XXII.
Cette discussion fut suivie d'un long échange de paroles, après quoi
Félix. Dites-moi, que voulez-vous que je fasse ?
Augustin. Jetez l'anathème à Manès et à tous ses blasphèmes. Pourtant un tel acte doit être sérieux de votre part, car personne ne prétend vous y forcer.
Félix. Dieu sait si j'agis dans toute la sincérité de mon âme; l'homme ne peut voir le fond du coeur; mais je vous demande de venir à mon aide.
Augustin. Quel secours me demandez-vous?
Félix. Formulez d'abord l'anathème; je vous imiterai.
Augustin. Voici que je l'écris de ma propre main, car je veux que vous l'écriviez aussi. Félix.
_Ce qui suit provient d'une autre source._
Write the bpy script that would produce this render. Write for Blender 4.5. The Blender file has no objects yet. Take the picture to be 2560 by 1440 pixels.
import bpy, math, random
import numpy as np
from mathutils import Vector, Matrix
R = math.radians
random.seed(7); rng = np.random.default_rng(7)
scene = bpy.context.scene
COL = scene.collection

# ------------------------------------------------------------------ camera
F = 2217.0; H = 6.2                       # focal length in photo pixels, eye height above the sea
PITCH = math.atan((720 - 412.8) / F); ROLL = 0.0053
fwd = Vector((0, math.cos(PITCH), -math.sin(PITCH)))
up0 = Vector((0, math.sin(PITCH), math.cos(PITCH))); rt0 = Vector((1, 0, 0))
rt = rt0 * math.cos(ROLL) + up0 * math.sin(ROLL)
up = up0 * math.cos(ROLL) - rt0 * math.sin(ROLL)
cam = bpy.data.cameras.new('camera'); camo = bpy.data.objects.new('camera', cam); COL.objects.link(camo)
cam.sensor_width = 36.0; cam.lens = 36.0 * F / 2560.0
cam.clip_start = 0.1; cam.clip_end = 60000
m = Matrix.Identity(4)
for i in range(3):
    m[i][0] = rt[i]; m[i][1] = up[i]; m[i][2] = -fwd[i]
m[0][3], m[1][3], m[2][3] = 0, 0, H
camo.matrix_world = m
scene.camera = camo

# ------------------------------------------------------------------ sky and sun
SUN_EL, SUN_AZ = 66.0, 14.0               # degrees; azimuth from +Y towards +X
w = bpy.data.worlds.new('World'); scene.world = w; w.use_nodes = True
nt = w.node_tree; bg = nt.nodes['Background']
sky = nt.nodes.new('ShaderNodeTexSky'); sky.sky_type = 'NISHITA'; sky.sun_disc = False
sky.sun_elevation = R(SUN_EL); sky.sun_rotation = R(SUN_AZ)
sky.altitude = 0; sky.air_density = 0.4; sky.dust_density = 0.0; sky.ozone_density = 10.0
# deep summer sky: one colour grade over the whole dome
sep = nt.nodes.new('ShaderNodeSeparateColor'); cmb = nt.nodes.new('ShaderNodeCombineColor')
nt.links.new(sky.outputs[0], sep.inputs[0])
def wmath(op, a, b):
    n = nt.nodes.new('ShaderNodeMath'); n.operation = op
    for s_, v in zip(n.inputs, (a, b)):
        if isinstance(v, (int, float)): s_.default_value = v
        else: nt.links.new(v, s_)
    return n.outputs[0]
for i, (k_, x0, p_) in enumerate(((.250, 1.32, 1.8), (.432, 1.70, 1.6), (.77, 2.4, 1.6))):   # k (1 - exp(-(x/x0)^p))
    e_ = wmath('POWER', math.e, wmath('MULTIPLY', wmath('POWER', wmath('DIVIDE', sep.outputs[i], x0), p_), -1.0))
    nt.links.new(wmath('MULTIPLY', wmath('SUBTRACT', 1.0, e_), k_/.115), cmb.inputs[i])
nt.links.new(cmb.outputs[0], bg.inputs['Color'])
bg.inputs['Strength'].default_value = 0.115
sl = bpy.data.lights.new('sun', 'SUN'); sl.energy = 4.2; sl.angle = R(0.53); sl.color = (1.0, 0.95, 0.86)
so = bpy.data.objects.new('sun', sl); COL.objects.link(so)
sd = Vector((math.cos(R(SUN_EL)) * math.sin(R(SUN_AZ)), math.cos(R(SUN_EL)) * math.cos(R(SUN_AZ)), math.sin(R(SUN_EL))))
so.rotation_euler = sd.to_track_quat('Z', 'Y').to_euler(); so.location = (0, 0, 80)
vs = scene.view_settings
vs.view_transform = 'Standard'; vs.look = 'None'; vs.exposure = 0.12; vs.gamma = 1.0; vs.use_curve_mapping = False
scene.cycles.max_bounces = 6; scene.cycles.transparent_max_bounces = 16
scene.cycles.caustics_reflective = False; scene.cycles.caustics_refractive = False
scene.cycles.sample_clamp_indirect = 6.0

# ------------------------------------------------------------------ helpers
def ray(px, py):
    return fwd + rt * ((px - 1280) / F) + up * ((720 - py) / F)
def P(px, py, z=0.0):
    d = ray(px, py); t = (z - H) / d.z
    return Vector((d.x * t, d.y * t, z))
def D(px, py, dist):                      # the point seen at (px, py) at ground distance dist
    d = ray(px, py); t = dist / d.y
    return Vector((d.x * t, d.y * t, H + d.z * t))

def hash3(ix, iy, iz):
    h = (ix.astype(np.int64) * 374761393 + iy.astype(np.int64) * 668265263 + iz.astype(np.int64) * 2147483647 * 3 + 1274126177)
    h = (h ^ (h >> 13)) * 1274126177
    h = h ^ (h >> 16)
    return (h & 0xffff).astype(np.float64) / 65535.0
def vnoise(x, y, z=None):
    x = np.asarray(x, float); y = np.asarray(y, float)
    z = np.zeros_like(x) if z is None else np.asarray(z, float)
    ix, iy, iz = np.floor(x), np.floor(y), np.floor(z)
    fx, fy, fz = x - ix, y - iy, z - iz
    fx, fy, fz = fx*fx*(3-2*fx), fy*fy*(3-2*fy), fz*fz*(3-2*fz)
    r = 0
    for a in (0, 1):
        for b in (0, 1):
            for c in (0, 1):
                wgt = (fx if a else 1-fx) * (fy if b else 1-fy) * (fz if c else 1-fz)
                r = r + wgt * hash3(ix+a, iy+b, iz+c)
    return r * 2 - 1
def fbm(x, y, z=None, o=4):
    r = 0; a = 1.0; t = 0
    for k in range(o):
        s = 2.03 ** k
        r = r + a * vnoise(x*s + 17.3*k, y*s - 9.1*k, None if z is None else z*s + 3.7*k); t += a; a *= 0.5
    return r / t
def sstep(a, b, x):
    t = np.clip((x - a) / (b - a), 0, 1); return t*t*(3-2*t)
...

Faites en sorte que l'anathème frappe en même temps l'esprit qui s'était emparé de Manès et qui parla par sa bouche.
Augustin prit le parchemin et traça ces paroles :
Augustin, évêque de l'église catholique, j'ai anathématisé Manès, sa doctrine et l'esprit qui par son organe a prononcé ces exécrables blasphèmes, car c'était là un esprit séducteur, le père du mensonge et non de la vérité; de nouveau j'anathématise ce même Manès et l'esprit de son erreur.
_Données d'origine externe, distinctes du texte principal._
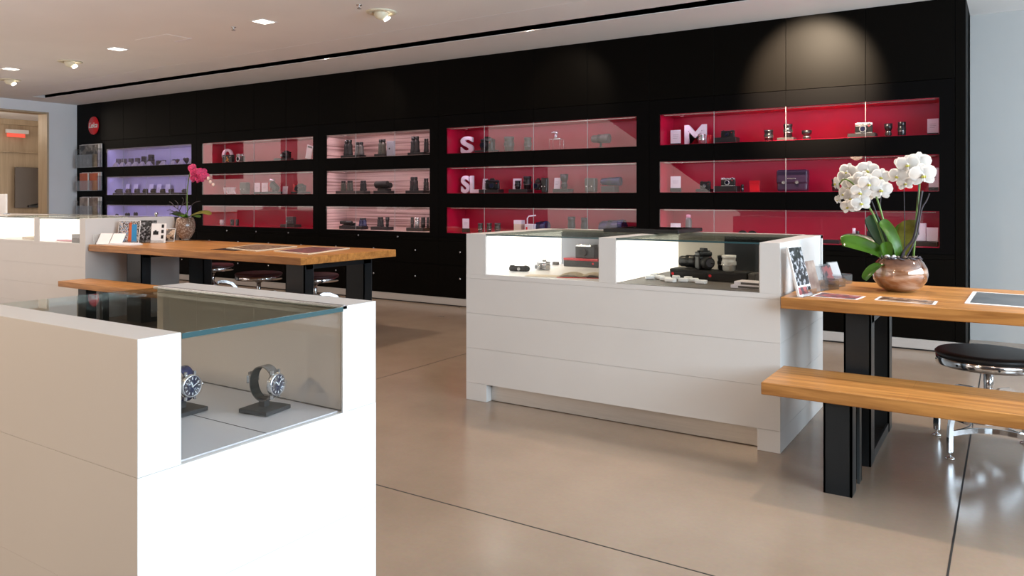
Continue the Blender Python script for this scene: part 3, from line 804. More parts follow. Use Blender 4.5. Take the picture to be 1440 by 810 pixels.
shelf_item('far red', 2, 'lens', 331.5, 336, 308.5, 'small dark cylinder, right of two', Yp=7.0, style=2)
riser('far red', 2, 395, 423, .04, 'grey riser under the camera bag', body='riserg')
shelf_item('far red', 2, 'bag', 402, 417, 304.5, 'small grey camera bag on riser', riser=.04, Yp=7.02, d=.06)

# ---- slatted cabinet
riser('slatted', 0, 480, 514, .035, 'dark riser under the two left binoculars', body='riser')
shelf_item('slatted', 0, 'bino', 483.5, 496, 197, 'tallest left pair of dark binoculars', riser=.035, d=.02)
shelf_item('slatted', 0, 'bino', 499, 512, 200, 'second pair of dark binoculars from left', riser=.035, d=.02, body='grey')
riser('slatted', 0, 527, 550, .035, 'dark riser under binoculars by the silver box')
shelf_item('slatted', 0, 'bino', 531.5, 543.5, 196, 'olive binoculars left of silver box', riser=.035, d=.02, body='olive')
def silver_box(t, w, h, d):
    MB().m(M['silverblue']).box(-w / 2, w / 2, -d / 2, d / 2, 0, h, .002).build('box', t)
    MB().m('blk').cyl((-w * .1, -d / 2 - .001, h * .5), (-w * .1, -d / 2 + .001, h * .5), w * .1, n=14).build('printed_dot', t)
M['silverblue'] = mat('silver_blue_card', (0.30, 0.30, 0.36), 0.4)
shelf_item('slatted', 0, 'x', 543.5, 556, 198.5, 'silver grey box with dark dot', name='product_box', cat='box', custom=silver_box, d=.03, Yp=6.96)
riser('slatted', 0, 574, 603.5, .035, 'dark riser under the two right binoculars')
shelf_item('slatted', 0, 'bino', 577, 590.5, 192, 'tall black binoculars right of silver box', riser=.035, d=.02)
shelf_item('slatted', 0, 'bino', 595.5, 603.5, 195, 'black binoculars at the right end', riser=.035, d=.02)
riser('slatted', 1, 473, 520, .035, 'long grey riser under three left binoculars', body='riserg')
shelf_item('slatted', 1, 'bino', 479, 487, 254.5, 'small brownish binoculars at left', riser=.035, d=.02, body='olive')
shelf_item('slatted', 1, 'bino', 487.5, 497, 254, 'small brownish binoculars, second from left', riser=.035, d=.02, body='olive')
shelf_item('slatted', 1, 'bino', 506, 516, 254, 'small dark binoculars, third from left', riser=.035, d=.02)
riser('slatted', 1, 526, 554, .035, 'dark riser under the lying binoculars')
def lying_bino(t, w, h, d):
    for s in (-1, 1):
        MB().m('blk2').cyl((-w * .45, s * .03, h * .5 - s * .01), (w * .35, s * .03, h * .62 - s * .01), h * .36, h * .26, 16).build('tube', t)
    MB().m('blk').box(-w * .15, w * .2, -.03, .03, h * .35, h * .9, .004).build('bridge', t)
    MB().m('silver').box(-w * .35, -w * .05, -.02, .0, h * .7, h * .95, .003).build('silver_cover', t)
    MB().m('blk2').box(-w * .3, w * .3, -.05, .05, 0, h * .2).build('cradle', t)
shelf_item('slatted', 1, 'x', 530, 551, 254, 'dark binoculars lying on their side', name='binoculars', cat='binoculars', custom=lying_bino, riser=.035, d=.02)
riser('slatted', 1, 571, 603.5, .035, 'dark riser under the right hand binoculars')
shelf_item('slatted', 1, 'bino', 576, 588.5, 249, 'tall black binoculars, second from right', riser=.035, d=.02)
shelf_item('slatted', 1, 'bino', 595, 603.5, 251, 'dark binoculars at the right end', riser=.035, d=.02)
riser('slatted', 2, 478, 517, .04, 'dark riser under two left items')
shelf_item('slatted', 2, 'x', 480, 501, 311, 'black binoculars lying flat', name='binoculars', cat='binoculars', custom=lying_bino, riser=.04, d=.02)
shelf_item('slatted', 2, 'bino', 504.5, 516, 306.5, 'short upright black binoculars', riser=.04, d=.02, body='bluecoat')
riser('slatted', 2, 522, 553, .04, 'dark riser under the middle items')
shelf_item('slatted', 2, 'bino', 530, 540, 305.5, 'brown black upright binoculars in the middle', riser=.04, d=.02)
shelf_item('slatted', 2, 'lens', 542, 547.5, 305.5, 'small dark monocular beside middle binoculars', riser=.04, style=1)
riser('slatted', 2, 572, 603.5, .04, 'dark riser under four small cylinders')
for i, (a, c_) in enumerate([(577.5, 582), (583.5, 590), (592, 598), (600, 603.5)]):
    shelf_item('slatted', 2, 'lens', a, c_, 305.5, '%s cylinder, %s of four' % ('silver grey' if i == 1 else 'small dark', ORD[i]), riser=.04, style=2, body='silver' if i == 1 else 'blk', Yp=7.03)

# ---- S cabinet
one('S', 0, 'S', 648.5, 666, 192, 'white letter S at left end', bold=0.03)
riser('S', 0, 668, 701, .03, 'low black riser under the large camera')
shelf_item('S', 0, 'camera', 675, 697, 194.5, 'large black camera beside letter S', riser=.03, style='slr', d=.07)
shelf_item('S', 0, 'lens', 709, 723, 192.5, 'fat grey green lens with collar', body='olive', style=0)
shelf_item('S', 0, 'lens', 737, 747.5, 193.5, 'slim grey green upright lens', body='olive', style=0)
def acryl_frame(t, w, h, d):
    b = MB().m('silver')
    x = w * .42; hz = h * .55; r = .0035
    for y in (-.04, .04):
        b.tube([(-x, y, 0.004), (-x, y, hz), (x, y, hz), (x, y, 0.004)], r, 6).tube([(-x, y, .004), (x, y, .004)], r, 6)
    for sx in (-1, 1): b.tube([(sx * x, -.04, hz), (sx * x, .04, hz)], r, 6).tube([(sx * x, -.04, .004), (sx * x, .04, .004)], r, 6)
    b.build('wire_frame', t)
    MB().m('silver').cyl((-.015, 0, hz), (0, 0, h * .85), .016, n=14).ball((0, 0, h * .88), .022, n=12).cyl((-.05, -.01, h * .9), (-.01, -.01, h * .92), .010, n=10).box(-.02, .05, -.02, .02, hz, hz + .012, .003).build('tripod_head', t)
shelf_item('S', 0, 'x', 771, 794, 183.5, 'chrome wire frame topped by small tripod head', name='chrome_stand', cat='stand', custom=acryl_frame, Yp=7.04, d=.08)
shelf_item('S', 0, 'tele', 831, 859, 188.5, 'grey telephoto lens lying at right', foot=.05, body='grey', Yp=7.02)
one('S', 1, 'SL', 649, 674, 247, 'white letters S L at left end', bold=0.03)
shelf_item('S', 1, 'card', 678, 685, 251.5, 'white card behind camera beside letters', Yp=7.12)
riser('S', 1, 674, 708, .04, 'black riser under the camera beside letters')
shelf_item('S', 1, 'camera', 682, 703, 252.5, 'black camera with long lens beside letters', riser=.04, style='slr', d=.06, rz=.5)
riser('S', 1, 716, 748, .04, 'black riser under two middle lenses')
shelf_item('S', 1, 'card', 721, 733, 251, 'white card behind the small middle lens', riser=.04, Yp=7.06)
shelf_item('S', 1, 'lens', 724, 732, 254, 'small black lens before white card', riser=.04, Yp=6.99)
shelf_item('S', 1, 'lens', 736, 747.5, 248, 'tall black lens on middle riser', riser=.04, Yp=7.0, style=0)
shelf_item('S', 1, 'camera', 752, 762, 252.5, 'black camera right of tall middle lens', style='slr', d=.04, riser=.03)
shelf_item('S', 1, 'bag', 761, 772, 250, 'small black holster bag near centre', body='blk', d=.05)
riser('S', 1, 778, 806, .04, 'black riser under card and lens')
shelf_item('S', 1, 'card', 779, 788, 250, 'white card beside tall hooded lens', riser=.04, Yp=7.05)
shelf_item('S', 1, 'lens', 788, 799, 245, 'tall dark hooded lens beside white card', riser=.04, Yp=7.0, body='blk', style=1)
shelf_item('S', 1, 'bag', 822, 841, 250.5, 'grey green domed camera bag', body='olive', d=.08)
riser('S', 1, 846, 870, .065, 'grey riser under the lying lens', body='riserg')
shelf_item('S', 1, 'tele', 844, 875, 249, 'large shiny telephoto lens lying on riser', riser=.065, body='bluecoat')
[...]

Ensuite il présenta le parchemin à Félix qui écrivit de sa propre main: Moi Félix, qui avais d'abord cru à Manès, j'anathématise aujourd'hui ce même Manès, sa doctrine et l'esprit séducteur qui fut en lui ; je lui jette l'anathème pour avoir dit que Dieu a mêlé une partie de lui-même à la nation des ténèbres, et que pour la délivrer de ce honteux état, il use de moyens plus honteux encore, le soulèvement de toutes les plus sales passions de la volupté, sauf à enchaîner éternellement dans le globe des ténèbres ce qui n'aura pas été évacué par ces voies criminelles. J'anathématise ces blasphèmes et tous les autres sortis des lèvres de Manès.
Augustin, évêque, déclare que tout ceci s'est passé dans l'église en présence du peuple, en foi de quoi j'ai signé.
Moi, Félix, j'ai souscrit à ces actes.